- [Instructions for the task] Pictures in the data below are not part of the copy; transcribe everything else exactly.

+ + + + + + +

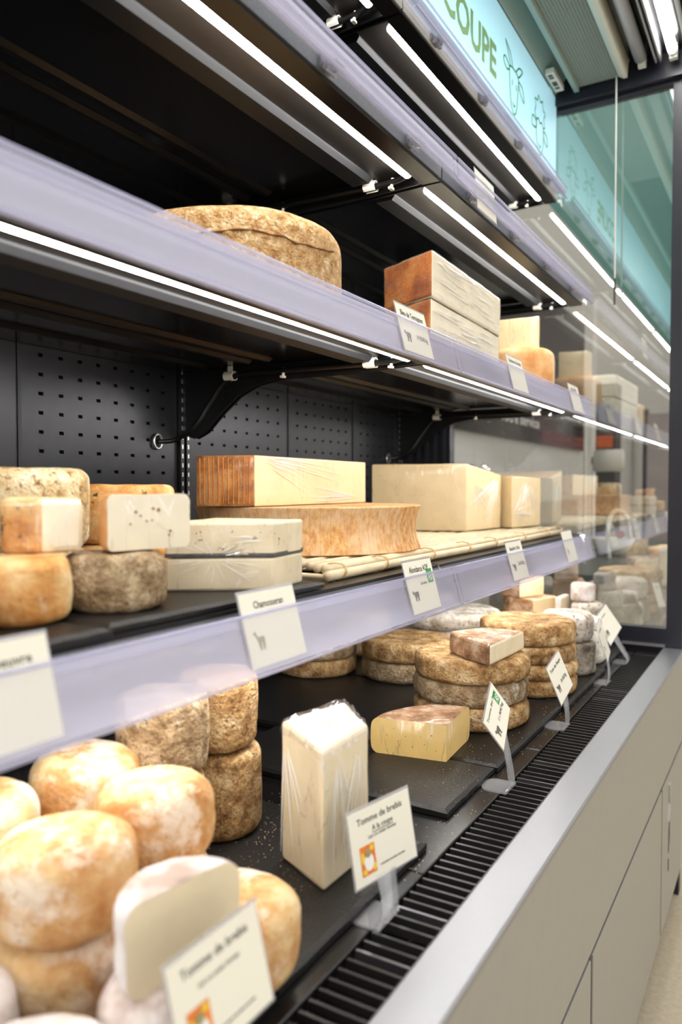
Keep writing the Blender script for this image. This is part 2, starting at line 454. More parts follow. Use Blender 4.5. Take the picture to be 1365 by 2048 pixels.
# perforated back panels: real slots
def peg_panel(y0, y1, z0=0.86, z1=2.44):
    PY, PZ, hw, hh = 0.052, 0.0405, 0.0062, 0.0038
    ys = [y0]; ny = max(1, int((y1 - y0 - 0.02) / PY)); st = y0 + ((y1 - y0) - (ny - 1) * PY) / 2
    for i in range(ny): ys += [st + i * PY - hw, st + i * PY + hw]
    ys.append(y1)
    nz_ = int((z1 - z0 - 0.02) / PZ); zt = 1.6393 + PZ * math.floor((z1 - 0.02 - 1.6393) / PZ)
    zs = [z1]
    k = 0
    while zt - k * PZ - hh > z0 + 0.004:
        zs += [zt - k * PZ + hh, zt - k * PZ - hh]; k += 1
    zs.append(z0)
    v = []; f = []
    idx = {}
    for i, y in enumerate(ys):
        for j, z in enumerate(zs):
            idx[i, j] = len(v); v.append((XB, y, z))
    for i in range(len(ys) - 1):
        for j in range(len(zs) - 1):
            if i % 2 == 1 and j % 2 == 1:
                # short tunnel behind the slot
                c = [idx[i, j], idx[i + 1, j], idx[i + 1, j + 1], idx[i, j + 1]]; b = len(v)
                for q in c: v.append((XB - 0.006, v[q][1], v[q][2]))
                for a in range(4): f.append([c[a], c[(a + 1) % 4], b + (a + 1) % 4, b + a])
                continue
            f.append([idx[i, j], idx[i, j + 1], idx[i + 1, j + 1], idx[i + 1, j]])
    o = mobj('back_panel', v, f, M['peg'], case)
    bm = bmesh.new(); bm.from_mesh(o.data); bmesh.ops.recalc_face_normals(bm, faces=bm.faces[:]); bm.to_mesh(o.data); bm.free()
    return o
joints = [Y0, -0.4, 0.1, 0.53, 1.0145, 1.487, 1.992, 2.404, 2.785]
for a, b in zip(joints[:-1], joints[1:]):
    g0 = 0.004 if abs(a - 1.487) > 0.01 else 0.03
    peg_panel(a + g0, b - 0.004)
for j in joints[1:-1]:
    if abs(j - 1.487) > 0.01:
        box('panel_seam', XB - 0.002, XB + 0.003, j - 0.004, j + 0.004, 0.86, 2.44, M['channel'], case)
box('back_shell', XB - 0.08, XB - 0.012, Y0, YE, 0.05, 2.5, M['void'], case)
for yu in (0.245, 1.5025, 2.775):                                # slotted uprights
    u = MB()
    for dy in (-0.011, 0.011):
        u.box(XB - 0.004, XB + 0.012, yu + dy - 0.006, yu + dy + 0.006, 0.86, 2.44)
    up = u.out('upright', M['blackgloss'], case)
    sl = MB()
    for k in range(64):
        for dy in (-0.011, 0.011):
            z = 0.9 + k * 0.024
            sl.box(XB + 0.0121, XB + 0.0128, yu + dy - 0.0022, yu + dy + 0.0022, z, z + 0.011)
    sl.out('slot_row', M['silver'], up)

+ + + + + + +

- [Finished exercise]
Keep writing the Blender script for this image. This is part 2, starting at line 454. More parts follow. Use Blender 4.5. Take the picture to be 1365 by 2048 pixels.
# perforated back panels: real slots
def peg_panel(y0, y1, z0=0.86, z1=2.44):
    PY, PZ, hw, hh = 0.052, 0.0405, 0.0062, 0.0038
    ys = [y0]; ny = max(1, int((y1 - y0 - 0.02) / PY)); st = y0 + ((y1 - y0) - (ny - 1) * PY) / 2
    for i in range(ny): ys += [st + i * PY - hw, st + i * PY + hw]
    ys.append(y1)
    nz_ = int((z1 - z0 - 0.02) / PZ); zt = 1.6393 + PZ * math.floor((z1 - 0.02 - 1.6393) / PZ)
    zs = [z1]
    k = 0
    while zt - k * PZ - hh > z0 + 0.004:
        zs += [zt - k * PZ + hh, zt - k * PZ - hh]; k += 1
    zs.append(z0)
    v = []; f = []
    idx = {}
    for i, y in enumerate(ys):
        for j, z in enumerate(zs):
            idx[i, j] = len(v); v.append((XB, y, z))
    for i in range(len(ys) - 1):
        for j in range(len(zs) - 1):
            if i % 2 == 1 and j % 2 == 1:
                # short tunnel behind the slot
                c = [idx[i, j], idx[i + 1, j], idx[i + 1, j + 1], idx[i, j + 1]]; b = len(v)
                for q in c: v.append((XB - 0.006, v[q][1], v[q][2]))
                for a in range(4): f.append([c[a], c[(a + 1) % 4], b + (a + 1) % 4, b + a])
                continue
            f.append([idx[i, j], idx[i, j + 1], idx[i + 1, j + 1], idx[i + 1, j]])
    o = mobj('back_panel', v, f, M['peg'], case)
    bm = bmesh.new(); bm.from_mesh(o.data); bmesh.ops.recalc_face_normals(bm, faces=bm.faces[:]); bm.to_mesh(o.data); bm.free()
    return o
joints = [Y0, -0.4, 0.1, 0.53, 1.0145, 1.487, 1.992, 2.404, 2.785]
for a, b in zip(joints[:-1], joints[1:]):
    g0 = 0.004 if abs(a - 1.487) > 0.01 else 0.03
    peg_panel(a + g0, b - 0.004)
for j in joints[1:-1]:
    if abs(j - 1.487) > 0.01:
        box('panel_seam', XB - 0.002, XB + 0.003, j - 0.004, j + 0.004, 0.86, 2.44, M['channel'], case)
box('back_shell', XB - 0.08, XB - 0.012, Y0, YE, 0.05, 2.5, M['void'], case)
for yu in (0.245, 1.5025, 2.775):                                # slotted uprights
    u = MB()
    for dy in (-0.011, 0.011):
        u.box(XB - 0.004, XB + 0.012, yu + dy - 0.006, yu + dy + 0.006, 0.86, 2.44)
    up = u.out('upright', M['blackgloss'], case)
    sl = MB()
    for k in range(64):
        for dy in (-0.011, 0.011):
            z = 0.9 + k * 0.024
            sl.box(XB + 0.0121, XB + 0.0128, yu + dy - 0.0022, yu + dy + 0.0022, z, z + 0.011)
    sl.out('slot_row', M['silver'], up)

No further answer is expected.